EXERCISE:
Reproduce the material that follows, please, but only from its first line to the line containing "microphone('gooseneck microphone '", inclusive.

GIVEN INFORMATION:
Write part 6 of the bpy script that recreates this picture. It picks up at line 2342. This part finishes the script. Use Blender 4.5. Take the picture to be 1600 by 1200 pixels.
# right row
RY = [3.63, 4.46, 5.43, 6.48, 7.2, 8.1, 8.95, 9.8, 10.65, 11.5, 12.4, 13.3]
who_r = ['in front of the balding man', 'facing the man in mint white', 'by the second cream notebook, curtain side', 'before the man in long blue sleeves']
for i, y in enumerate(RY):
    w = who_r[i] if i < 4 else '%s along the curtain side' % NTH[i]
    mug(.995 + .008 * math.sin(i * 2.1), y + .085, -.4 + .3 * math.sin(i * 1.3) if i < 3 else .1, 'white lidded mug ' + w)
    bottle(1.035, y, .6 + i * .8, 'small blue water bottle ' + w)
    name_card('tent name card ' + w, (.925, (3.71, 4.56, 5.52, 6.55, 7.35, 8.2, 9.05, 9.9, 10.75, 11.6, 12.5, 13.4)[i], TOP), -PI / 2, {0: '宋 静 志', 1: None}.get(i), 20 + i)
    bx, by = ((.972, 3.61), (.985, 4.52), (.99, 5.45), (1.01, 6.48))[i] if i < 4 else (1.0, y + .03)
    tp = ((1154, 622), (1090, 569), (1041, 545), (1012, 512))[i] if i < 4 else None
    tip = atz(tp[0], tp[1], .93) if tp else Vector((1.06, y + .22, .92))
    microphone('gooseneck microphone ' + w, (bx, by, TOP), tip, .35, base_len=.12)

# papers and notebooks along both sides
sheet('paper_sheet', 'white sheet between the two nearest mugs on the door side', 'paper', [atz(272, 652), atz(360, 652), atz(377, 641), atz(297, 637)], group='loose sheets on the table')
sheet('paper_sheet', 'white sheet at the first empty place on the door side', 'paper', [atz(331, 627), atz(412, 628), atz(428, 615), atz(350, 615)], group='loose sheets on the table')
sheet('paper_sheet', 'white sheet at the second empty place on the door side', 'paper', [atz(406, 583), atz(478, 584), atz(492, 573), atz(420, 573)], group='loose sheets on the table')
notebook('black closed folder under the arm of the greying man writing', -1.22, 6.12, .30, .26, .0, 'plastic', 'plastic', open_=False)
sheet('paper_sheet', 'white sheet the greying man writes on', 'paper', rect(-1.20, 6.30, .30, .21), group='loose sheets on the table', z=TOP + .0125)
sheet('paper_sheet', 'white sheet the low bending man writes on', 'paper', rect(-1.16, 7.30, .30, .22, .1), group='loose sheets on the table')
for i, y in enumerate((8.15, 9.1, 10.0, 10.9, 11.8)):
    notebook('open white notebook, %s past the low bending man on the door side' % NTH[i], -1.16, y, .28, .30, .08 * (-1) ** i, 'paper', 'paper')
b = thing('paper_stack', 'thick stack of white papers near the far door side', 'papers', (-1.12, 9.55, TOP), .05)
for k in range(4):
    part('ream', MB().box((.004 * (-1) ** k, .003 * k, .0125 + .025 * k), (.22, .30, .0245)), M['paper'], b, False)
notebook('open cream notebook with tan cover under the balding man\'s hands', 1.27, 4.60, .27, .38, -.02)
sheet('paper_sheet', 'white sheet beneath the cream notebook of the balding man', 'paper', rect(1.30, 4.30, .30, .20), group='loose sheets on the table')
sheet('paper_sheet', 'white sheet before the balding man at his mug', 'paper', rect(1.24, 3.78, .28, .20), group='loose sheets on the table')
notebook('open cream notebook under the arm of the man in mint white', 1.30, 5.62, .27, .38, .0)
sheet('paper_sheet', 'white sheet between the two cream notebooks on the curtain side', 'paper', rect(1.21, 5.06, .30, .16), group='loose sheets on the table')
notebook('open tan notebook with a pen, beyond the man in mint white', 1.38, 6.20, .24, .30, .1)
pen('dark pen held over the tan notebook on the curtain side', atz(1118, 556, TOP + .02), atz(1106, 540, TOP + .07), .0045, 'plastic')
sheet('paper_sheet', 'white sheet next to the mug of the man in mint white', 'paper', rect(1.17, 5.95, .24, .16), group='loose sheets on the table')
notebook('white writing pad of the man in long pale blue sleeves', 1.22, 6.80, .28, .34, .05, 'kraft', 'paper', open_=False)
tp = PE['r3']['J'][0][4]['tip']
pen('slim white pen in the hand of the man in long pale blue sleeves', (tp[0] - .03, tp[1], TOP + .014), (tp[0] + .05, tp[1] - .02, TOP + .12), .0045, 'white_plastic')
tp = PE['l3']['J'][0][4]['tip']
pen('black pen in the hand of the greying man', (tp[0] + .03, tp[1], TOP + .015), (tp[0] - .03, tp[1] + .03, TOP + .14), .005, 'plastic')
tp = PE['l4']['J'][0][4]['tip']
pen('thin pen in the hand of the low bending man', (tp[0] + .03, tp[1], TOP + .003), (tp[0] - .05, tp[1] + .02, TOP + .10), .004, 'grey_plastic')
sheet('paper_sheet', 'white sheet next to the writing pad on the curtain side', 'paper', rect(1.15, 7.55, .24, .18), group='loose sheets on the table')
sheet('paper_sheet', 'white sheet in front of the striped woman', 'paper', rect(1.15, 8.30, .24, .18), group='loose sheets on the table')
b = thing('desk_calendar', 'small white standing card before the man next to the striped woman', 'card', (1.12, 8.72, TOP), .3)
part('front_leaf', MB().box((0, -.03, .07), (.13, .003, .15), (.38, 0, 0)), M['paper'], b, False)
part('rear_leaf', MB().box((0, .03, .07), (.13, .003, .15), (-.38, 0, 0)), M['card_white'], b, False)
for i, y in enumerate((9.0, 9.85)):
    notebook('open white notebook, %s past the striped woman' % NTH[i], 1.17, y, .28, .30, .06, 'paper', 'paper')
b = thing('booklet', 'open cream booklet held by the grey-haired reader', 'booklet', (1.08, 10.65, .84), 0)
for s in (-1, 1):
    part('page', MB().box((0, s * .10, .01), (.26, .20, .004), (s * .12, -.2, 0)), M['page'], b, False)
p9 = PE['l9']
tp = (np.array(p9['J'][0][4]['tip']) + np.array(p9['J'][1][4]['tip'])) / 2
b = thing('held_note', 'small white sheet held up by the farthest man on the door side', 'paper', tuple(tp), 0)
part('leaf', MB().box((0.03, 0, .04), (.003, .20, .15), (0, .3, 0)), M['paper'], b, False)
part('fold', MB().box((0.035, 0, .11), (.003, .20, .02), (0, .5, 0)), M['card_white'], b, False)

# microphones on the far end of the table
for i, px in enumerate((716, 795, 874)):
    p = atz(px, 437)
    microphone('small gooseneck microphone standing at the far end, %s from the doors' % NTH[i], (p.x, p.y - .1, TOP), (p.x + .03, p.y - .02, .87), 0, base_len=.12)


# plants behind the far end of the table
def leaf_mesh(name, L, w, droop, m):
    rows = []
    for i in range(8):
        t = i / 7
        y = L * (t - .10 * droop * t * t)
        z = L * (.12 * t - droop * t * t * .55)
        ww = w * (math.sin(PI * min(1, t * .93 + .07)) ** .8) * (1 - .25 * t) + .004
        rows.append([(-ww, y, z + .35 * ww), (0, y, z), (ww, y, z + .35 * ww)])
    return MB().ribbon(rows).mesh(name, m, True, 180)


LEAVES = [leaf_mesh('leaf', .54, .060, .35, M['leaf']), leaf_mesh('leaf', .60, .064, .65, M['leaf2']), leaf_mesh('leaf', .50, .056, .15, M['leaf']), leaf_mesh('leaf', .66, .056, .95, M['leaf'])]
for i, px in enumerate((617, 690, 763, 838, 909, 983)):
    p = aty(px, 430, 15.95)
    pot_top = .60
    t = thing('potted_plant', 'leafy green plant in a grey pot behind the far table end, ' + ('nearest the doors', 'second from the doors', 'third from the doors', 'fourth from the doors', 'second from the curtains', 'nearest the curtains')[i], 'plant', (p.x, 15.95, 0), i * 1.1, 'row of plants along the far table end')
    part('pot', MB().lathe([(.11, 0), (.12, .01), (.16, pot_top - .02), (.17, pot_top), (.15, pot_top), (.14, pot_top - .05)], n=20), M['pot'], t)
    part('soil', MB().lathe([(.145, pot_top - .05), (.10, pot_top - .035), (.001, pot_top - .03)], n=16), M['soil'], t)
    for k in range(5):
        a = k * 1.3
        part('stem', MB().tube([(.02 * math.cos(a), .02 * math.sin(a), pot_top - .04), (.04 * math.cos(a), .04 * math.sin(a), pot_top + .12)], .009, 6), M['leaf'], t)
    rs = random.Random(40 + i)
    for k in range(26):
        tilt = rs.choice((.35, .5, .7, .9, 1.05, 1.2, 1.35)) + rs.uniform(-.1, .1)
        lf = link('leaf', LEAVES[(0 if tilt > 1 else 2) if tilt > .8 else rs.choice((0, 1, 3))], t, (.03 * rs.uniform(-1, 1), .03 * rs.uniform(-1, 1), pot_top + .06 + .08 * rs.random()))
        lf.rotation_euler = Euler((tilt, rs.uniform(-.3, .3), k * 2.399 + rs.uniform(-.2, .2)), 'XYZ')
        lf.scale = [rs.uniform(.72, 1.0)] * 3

RESULT OF THE EXERCISE:
Write part 6 of the bpy script that recreates this picture. It picks up at line 2342. This part finishes the script. Use Blender 4.5. Take the picture to be 1600 by 1200 pixels.
# right row
RY = [3.63, 4.46, 5.43, 6.48, 7.2, 8.1, 8.95, 9.8, 10.65, 11.5, 12.4, 13.3]
who_r = ['in front of the balding man', 'facing the man in mint white', 'by the second cream notebook, curtain side', 'before the man in long blue sleeves']
for i, y in enumerate(RY):
    w = who_r[i] if i < 4 else '%s along the curtain side' % NTH[i]
    mug(.995 + .008 * math.sin(i * 2.1), y + .085, -.4 + .3 * math.sin(i * 1.3) if i < 3 else .1, 'white lidded mug ' + w)
    bottle(1.035, y, .6 + i * .8, 'small blue water bottle ' + w)
    name_card('tent name card ' + w, (.925, (3.71, 4.56, 5.52, 6.55, 7.35, 8.2, 9.05, 9.9, 10.75, 11.6, 12.5, 13.4)[i], TOP), -PI / 2, {0: '宋 静 志', 1: None}.get(i), 20 + i)
    bx, by = ((.972, 3.61), (.985, 4.52), (.99, 5.45), (1.01, 6.48))[i] if i < 4 else (1.0, y + .03)
    tp = ((1154, 622), (1090, 569), (1041, 545), (1012, 512))[i] if i < 4 else None
    tip = atz(tp[0], tp[1], .93) if tp else Vector((1.06, y + .22, .92))
    microphone('gooseneck microphone ' + w, (bx, by, TOP), tip, .35, base_len=.12)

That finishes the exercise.